Rambunctious Garden 1-2

In Rambunctious Garden: Saving Nature in a Post-Wild World, Emma Marris examines the incorrect way that people view conservation and presents her own view to the way nature should be treated. She explains that natures is not pristine, it always evolves and constantly changes. Instead of striving to protect and restore a “pristine wilderness,” Marris suggests we follow strive for the “rambunctious garden” that coincides with human existence and interaction.

In the first chapter, Marris presents that her “book is about a new way of seeing nature.” She criticizes the long-held belief that nature should be restores to state of its past. She examines numerous examples of ecologists ridding ecosystems of their invasive species, reintroducing native species, and attempting to bring habitats to their previous positions. Marris proved these attempts flawed by explaining that nature and ecosystems are ever-changing and do not possess a point of static. She quoted Heraclitus, “the only constant in nature is change itself.”

Another flaw in determining what the “pristine wilderness” was like, is that there is little documentation of what species existed at a certain time and the state that the ecosystem was in.

In the second chapter, Marris conveys the conservationists as being stuck in the past “romantics” that are striving for a nature that is pristine and before human presence. This goal of achieving a “pristine wilderness” is proven flawed when ecologists are unable to come to a conclusion as to the baseline of an ecosystem. Some believe it was before the Europeans settled the Americas but this idea is also flawed because before the Europeans arrived, indigenous people have been cultivating, hunting, and changing nature for hundreds of years.

She presents the Yellow Stone model of conservation where millions of indigenous were relocated in order to protect the nature of the region. “The irony is that they were doing the least harm—after all, that is why their land had sufficient nature to interest conservationists in the first place.” She further explains that ecologists are only recently beginning to understand that protected areas do not have to be depopulated in order to work and a link between humans and nature can also result in positive reinforcement.

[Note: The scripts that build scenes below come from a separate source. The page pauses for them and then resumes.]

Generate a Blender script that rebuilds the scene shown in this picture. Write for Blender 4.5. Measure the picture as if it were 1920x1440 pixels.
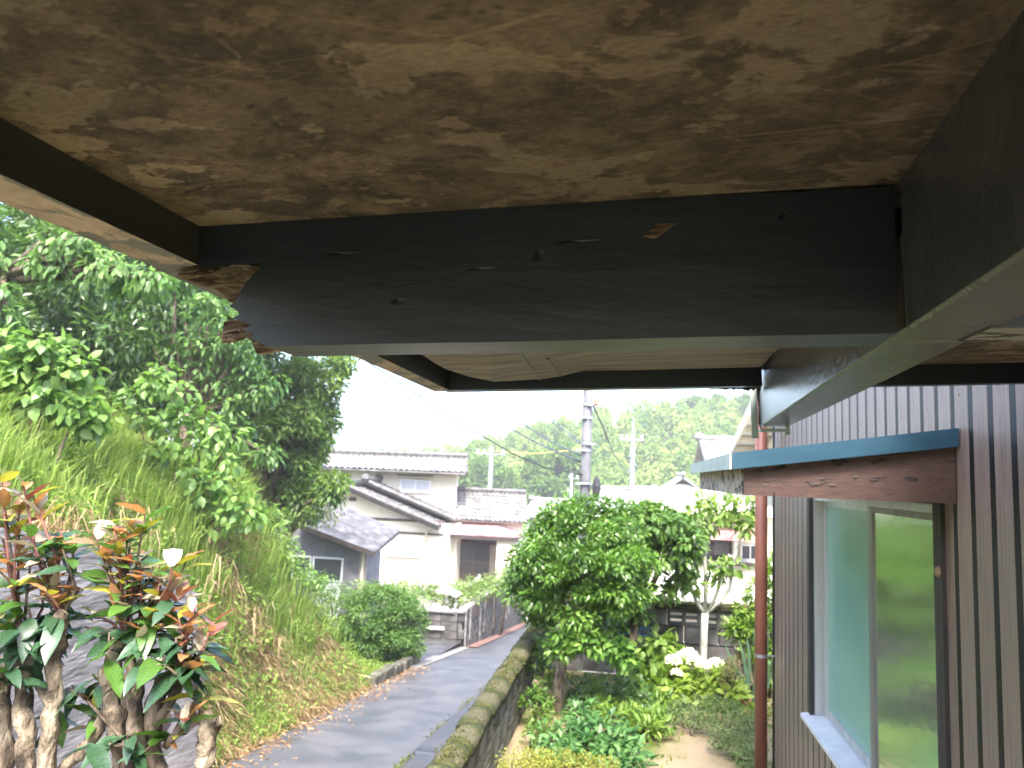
import bpy, bmesh, math
import numpy as np
from mathutils import Vector, Matrix

for o in list(bpy.data.objects): bpy.data.objects.remove(o)
sc = bpy.context.scene
COL = sc.collection
rng = np.random.default_rng(11)

# ------------------------------------------------------------------ camera, sky, sun, exposure
FPX = 1450.0                      # focal length in pixels of the 1920 px wide photograph
ROLL = 0.040
EYE = np.array([0.0, 0.0, 2.3])   # standing on a step ladder under the porch

def _basis(vp=(1190, 900)):
    u, v = vp[0]-960, 720-vp[1]
    a = u*math.cos(ROLL)-v*math.sin(ROLL); b = u*math.sin(ROLL)+v*math.cos(ROLL)
    psi, th = math.atan(a/FPX), math.atan(-b/FPX)
    for _ in range(50):
        F = np.array([-math.sin(psi)*math.cos(th), math.cos(psi)*math.cos(th), math.sin(th)])
        R0 = np.array([math.cos(psi), math.sin(psi), 0.0]); U0 = np.cross(R0, F)
        psi += (a-FPX*R0[1]/F[1])/FPX*.9; th -= (b-FPX*U0[1]/F[1])/FPX*.9
    return R0*math.cos(ROLL)+U0*math.sin(ROLL), -R0*math.sin(ROLL)+U0*math.cos(ROLL), F
EX, EY, EF = _basis()
def ray(px, py): return EX*(px-960)/FPX+EY*(720-py)/FPX+EF
def atY(px, py, y): d = ray(px, py); return EYE+d*(y/d[1])
def atX(px, py, x): d = ray(px, py); return EYE+d*(x/d[0])
def atZ(px, py, z): d = ray(px, py); return EYE+d*((z-EYE[2])/d[2])

cam = bpy.data.cameras.new('camera'); camo = bpy.data.objects.new('camera', cam); COL.objects.link(camo)
cam.sensor_width = 36.0; cam.lens = FPX/1920*36.0
cam.clip_start = 0.03; cam.clip_end = 2000
cam.dof.use_dof = True; cam.dof.focus_distance = 1.35; cam.dof.aperture_fstop = 9.0
mm = Matrix.Identity(4)
for i in range(3): mm[i][0], mm[i][1], mm[i][2], mm[i][3] = EX[i], EY[i], -EF[i], EYE[i]
camo.matrix_world = mm
sc.camera = camo

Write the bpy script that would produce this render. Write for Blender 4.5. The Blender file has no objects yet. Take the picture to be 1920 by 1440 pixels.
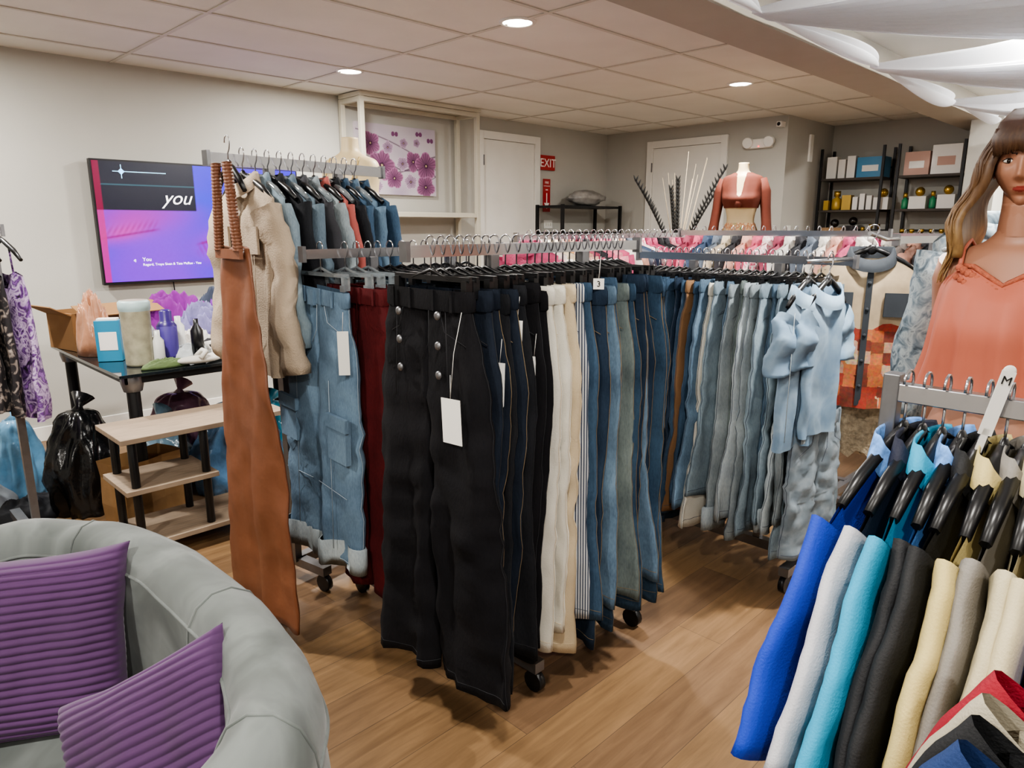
import bpy, bmesh, math, random
from mathutils import Vector, Matrix, noise
PI=math.pi
S=bpy.context.scene
# ---------------------------------------------------------------- helpers
def lin(h):
    h=h.lstrip('#'); o=[]
    for i in (0,2,4):
        c=int(h[i:i+2],16)/255
        o.append(c/12.92 if c<=.04045 else ((c+.055)/1.055)**2.4)
    return (o[0],o[1],o[2],1)
def sc(c,k): return (min(1,c[0]*k),min(1,c[1]*k),min(1,c[2]*k),1)
_M={}
def newmat(name):
    m=bpy.data.materials.new(name); m.use_nodes=True
    nt=m.node_tree; b=nt.nodes['Principled BSDF']
    return m,nt,b
def mat(name,col,rough=.6,metal=0,var=.0,vs=8,bump=0,bs=60,sheen=0,emit=0,trans=0,alpha=1,coat=0,stretch=(1,1,1)):
    if name in _M: return _M[name]
    if isinstance(col,str): col=lin(col)
    m,nt,b=newmat(name); N=nt.nodes; K=nt.links
    b.inputs['Base Color'].default_value=col
    b.inputs['Roughness'].default_value=rough
    b.inputs['Metallic'].default_value=metal
    b.inputs['Sheen Weight'].default_value=sheen
    b.inputs['Transmission Weight'].default_value=trans
    b.inputs['Alpha'].default_value=alpha
    b.inputs['Coat Weight'].default_value=coat
    if emit:
        b.inputs['Emission Color'].default_value=col; b.inputs['Emission Strength'].default_value=emit
    tc=N.new('ShaderNodeTexCoord'); mp=N.new('ShaderNodeMapping'); mp.inputs['Scale'].default_value=stretch
    K.new(tc.outputs['Object'],mp.inputs['Vector'])
    if var>0:
        n=N.new('ShaderNodeTexNoise'); n.inputs['Scale'].default_value=vs; n.inputs['Detail'].default_value=5
        K.new(mp.outputs[0],n.inputs['Vector'])
        r=N.new('ShaderNodeValToRGB'); r.color_ramp.elements[0].position=.3; r.color_ramp.elements[1].position=.7
        r.color_ramp.elements[0].color=sc(col,1-var); r.color_ramp.elements[1].color=sc(col,1+var)
        K.new(n.outputs['Fac'],r.inputs[0]); K.new(r.outputs[0],b.inputs['Base Color'])
    if bump>0:
        n2=N.new('ShaderNodeTexNoise'); n2.inputs['Scale'].default_value=bs; n2.inputs['Detail'].default_value=3
        K.new(mp.outputs[0],n2.inputs['Vector'])
        bp=N.new('ShaderNodeBump'); bp.inputs['Strength'].default_value=bump; bp.inputs['Distance'].default_value=.01
        K.new(n2.outputs['Fac'],bp.inputs['Height']); K.new(bp.outputs[0],b.inputs['Normal'])
    _M[name]=m; return m
def rampmat(name,cols,scale=20,kind='noise',rough=.8,bump=.2,dist=0):
    m,nt,b=newmat(name); N=nt.nodes;K=nt.links
    tc=N.new('ShaderNodeTexCoord'); n=N.new('ShaderNodeTexNoise'); n.inputs['Scale'].default_value=scale; n.inputs['Detail'].default_value=4; n.inputs['Distortion'].default_value=dist
    K.new(tc.outputs['Object'],n.inputs[0]); r=N.new('ShaderNodeValToRGB'); e=r.color_ramp.elements
    e[0].color=lin(cols[0]); e[0].position=.32; e[1].color=lin(cols[-1]); e[1].position=.68
    for i,c in enumerate(cols[1:-1]): q=e.new(.32+.36*(i+1)/(len(cols)-1)); q.color=lin(c)
    K.new(n.outputs['Fac'],r.inputs[0]); K.new(r.outputs[0],b.inputs['Base Color']); b.inputs['Roughness'].default_value=rough; return m
def denim(name,col,fade=.35):
    if name in _M: return _M[name]
    if isinstance(col,str): col=lin(col)
    m,nt,b=newmat(name); N=nt.nodes; K=nt.links
    tc=N.new('ShaderNodeTexCoord')
    n=N.new('ShaderNodeTexNoise'); n.inputs['Scale'].default_value=5; n.inputs['Detail'].default_value=5
    K.new(tc.outputs['Object'],n.inputs['Vector'])
    mp=N.new('ShaderNodeMapping'); mp.inputs['Scale'].default_value=(1,1,.3); K.new(tc.outputs['Object'],mp.inputs[0])
    n3=N.new('ShaderNodeTexNoise'); n3.inputs['Scale'].default_value=220; n3.inputs['Detail'].default_value=2
    K.new(mp.outputs[0],n3.inputs['Vector'])
    ad=N.new('ShaderNodeMath'); ad.operation='MULTIPLY_ADD'; ad.inputs[1].default_value=.35
    K.new(n3.outputs['Fac'],ad.inputs[0]); K.new(n.outputs['Fac'],ad.inputs[2])
    sx=N.new('ShaderNodeSeparateXYZ'); K.new(tc.outputs['Object'],sx.inputs[0])
    mr=N.new('ShaderNodeMapRange'); mr.inputs['From Min'].default_value=0; mr.inputs['From Max'].default_value=-1.05; K.new(sx.outputs['Z'],mr.inputs[0])
    fr=N.new('ShaderNodeValToRGB'); e=fr.color_ramp.elements; e[0].position=0; e[0].color=(0,0,0,1); e[1].position=1; e[1].color=(.55,.55,.55,1)
    for p,v in ((.14,.15),(.34,1.0),(.55,.75),(.75,.25)): q=e.new(p); q.color=(v,v,v,1)
    K.new(mr.outputs[0],fr.inputs[0])
    a2=N.new('ShaderNodeMath'); a2.operation='MULTIPLY_ADD'; a2.inputs[1].default_value=.20
    K.new(fr.outputs[0],a2.inputs[0]); K.new(ad.outputs[0],a2.inputs[2])
    r=N.new('ShaderNodeValToRGB'); r.color_ramp.elements[0].position=.52; r.color_ramp.elements[1].position=1.0
    r.color_ramp.elements[0].color=sc(col,1-fade*.9)
    l=(min(1,col[0]*(1+fade*2.1)),min(1,col[1]*(1+fade*1.8)),min(1,col[2]*(1+fade*1.3)),1)
    r.color_ramp.elements[1].color=l
    K.new(a2.outputs[0],r.inputs[0]); K.new(r.outputs[0],b.inputs['Base Color'])
    bp=N.new('ShaderNodeBump'); bp.inputs['Strength'].default_value=.3; bp.inputs['Distance'].default_value=.004
    K.new(n3.outputs['Fac'],bp.inputs['Height']); K.new(bp.outputs[0],b.inputs['Normal'])
    b.inputs['Roughness'].default_value=.9; b.inputs['Specular IOR Level'].default_value=.2
    _M[name]=m; return m
def vcmat(name,rough=.6,emit=0):
    m,nt,b=newmat(name)
    a=nt.nodes.new('ShaderNodeVertexColor'); a.layer_name='Col'
    b.inputs['Roughness'].default_value=rough
    if emit:
        nt.links.new(a.outputs[0],b.inputs['Emission Color']); b.inputs['Emission Strength'].default_value=emit
        b.inputs['Base Color'].default_value=(0,0,0,1)
    else: nt.links.new(a.outputs[0],b.inputs['Base Color'])
    return m
class MB:
    def __init__(s): s.v=[];s.f=[];s.m=[];s.s=[];s.xf=Matrix.Identity(4)
    def av(s,p):
        s.v.append(s.xf@Vector(p)); return len(s.v)-1
    def af(s,ix,mi=0,sm=True): s.f.append(ix);s.m.append(mi);s.s.append(sm)
    def loft(s,rings,mi=0,closed=True,c0=False,c1=False,sm=True,mf=None):
        ids=[[s.av(p) for p in r] for r in rings]; n=len(rings[0])
        for i in range(len(ids)-1):
            for j in range(n if closed else n-1):
                k=(j+1)%n
                s.af((ids[i][j],ids[i][k],ids[i+1][k],ids[i+1][j]),mf(i,j) if mf else mi,sm)
        if c0: s.af(tuple(ids[0]),mi,False)
        if c1: s.af(tuple(reversed(ids[-1])),mi,False)
    def box(s,c,d,mi=0,rz=0,M=None):
        m=Matrix.Translation(c)@Matrix.Rotation(rz,4,'Z') if M is None else Matrix.Translation(c)@M
        ids=[s.av(m@Vector((x*d[0]/2,y*d[1]/2,z*d[2]/2))) for x in(-1,1) for y in(-1,1) for z in(-1,1)]
        for q in((0,1,3,2),(4,6,7,5),(0,4,5,1),(2,3,7,6),(0,2,6,4),(1,5,7,3)): s.af(tuple(ids[k] for k in q),mi,False)
    def b2(s,x0,x1,y0,y1,z0,z1,mi=0): s.box(((x0+x1)/2,(y0+y1)/2,(z0+z1)/2),(abs(x1-x0),abs(y1-y0),abs(z1-z0)),mi)
    def tube(s,path,r,n=8,mi=0,cap=True,closed=False):
        P=[Vector(p) for p in path]; rings=[]; up=None
        for i,p in enumerate(P):
            t=(P[min(i+1,len(P)-1)]-P[max(i-1,0)])
            if t.length<1e-9: t=Vector((0,0,1))
            t.normalize()
            if up is None:
                up=Vector((0,0,1)) if abs(t.z)<.9 else Vector((1,0,0))
            a=t.cross(up)
            if a.length<1e-4: a=t.cross(Vector((0,1,0)))
            a.normalize(); b=a.cross(t).normalized(); up=b
            rr=r[i] if isinstance(r,(list,tuple)) else r
            rings.append([p+a*(math.cos(2*PI*k/n)*rr)+b*(math.sin(2*PI*k/n)*rr) for k in range(n)])
        s.loft(rings,mi,True,cap,cap)
    def lathe(s,c,prof,n=16,mi=0,mf=None,cap=True):
        rings=[[(c[0]+r*math.cos(2*PI*k/n),c[1]+r*math.sin(2*PI*k/n),c[2]+z) for k in range(n)] for r,z in prof]
        s.loft(rings,mi,True,cap,cap,mf=mf)
    def ell(s,c,r,mi=0,nu=14,nv=9,fn=None,amp=0,seed=0,fr=6):
        rings=[]
        for i in range(nv+1):
            ph=PI*i/nv; ph=min(max(ph,.02),PI-.02); ring=[]
            for j in range(nu):
                th=2*PI*j/nu
                d=Vector((math.sin(ph)*math.cos(th),math.sin(ph)*math.sin(th),math.cos(ph)))
                k=1+(amp*noise.noise(d*fr*.4+Vector((seed*7.1,seed*3.3,0)))+amp*.5*noise.noise(d*fr+Vector((seed,0,seed))) if amp else 0)
                ring.append((c[0]+d.x*r[0]*k,c[1]+d.y*r[1]*k,c[2]+d.z*r[2]*k))
            rings.append(ring)
        s.loft(rings,mi,True,True,True)
    def grid(s,fn,nu,nv,mi=0,col=None):
        ids=[[s.av(fn(i/nu,j/nv)) for i in range(nu+1)] for j in range(nv+1)]
        for j in range(nv):
            for i in range(nu): s.af((ids[j][i],ids[j][i+1],ids[j+1][i+1],ids[j+1][i]),mi,True)
    def build(s,name,mats,M=None,parent=None,bev=0,sub=0,colfn=None,norm=True,solid=0):
        me=bpy.data.meshes.new(name); me.from_pydata([tuple(v) for v in s.v],[],s.f)
        if not isinstance(mats,(list,tuple)): mats=[mats]
        for m in mats: me.materials.append(m)
        me.polygons.foreach_set('material_index',s.m); me.polygons.foreach_set('use_smooth',s.s)
        if colfn:
            ca=me.color_attributes.new('Col','FLOAT_COLOR','POINT')
            for i,c in enumerate(colfn): ca.data[i].color=c
        if norm:
            bm=bmesh.new(); bm.from_mesh(me); bmesh.ops.recalc_face_normals(bm,faces=bm.faces); bm.to_mesh(me); bm.free()
        me.update()
        o=bpy.data.objects.new(name,me); S.collection.objects.link(o)
        if M is not None: o.matrix_world=M
        if parent:
            o.parent=parent
            o.matrix_parent_inverse=parent.matrix_world.inverted()
        if bev:
            b=o.modifiers.new('b','BEVEL'); b.width=bev; b.segments=2; b.limit_method='ANGLE'
        if solid:
            b=o.modifiers.new('s','SOLIDIFY'); b.thickness=solid
        return o
def TR(x,y,z,rz=0,rx=0,ry=0):
    return Matrix.Translation((x,y,z))@Matrix.Rotation(rz,4,'Z')@Matrix.Rotation(ry,4,'Y')@Matrix.Rotation(rx,4,'X')
def text(body,size,M,m,parent,name='lettering',al='LEFT',shear=0,ext=.0005):
    c=bpy.data.curves.new(name,'FONT'); c.body=body; c.size=size; c.align_x=al; c.extrude=ext; c.shear=shear
    o=bpy.data.objects.new(name,c); S.collection.objects.link(o); c.materials.append(m)
    o.matrix_world=M
    if parent: o.parent=parent; o.matrix_parent_inverse=parent.matrix_world.inverted()
    return o
R90=math.radians(90)
def lerp(a,b,t): return a+(b-a)*t
def sm(t): t=max(0,min(1,t)); return t*t*(3-2*t)
def sp(x,e): return math.copysign(abs(x)**e,x)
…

I agree with the points that Marris brings up in the first two chapters that nature is ever flowing, it is never static, and that human interaction with nature is something that we should not fight but embrace. I believe that removing humans from the equation of nature would mean that we should remove all species from nature because essentially plants and animals also rob resources from nature. Though it is definitely known that humans have done the most harm, I believe that this is just another adaptation that nature will make and as Aho stated, “You can’t become attached to one particular snapshot. Part of the beauty of ecology is its change.”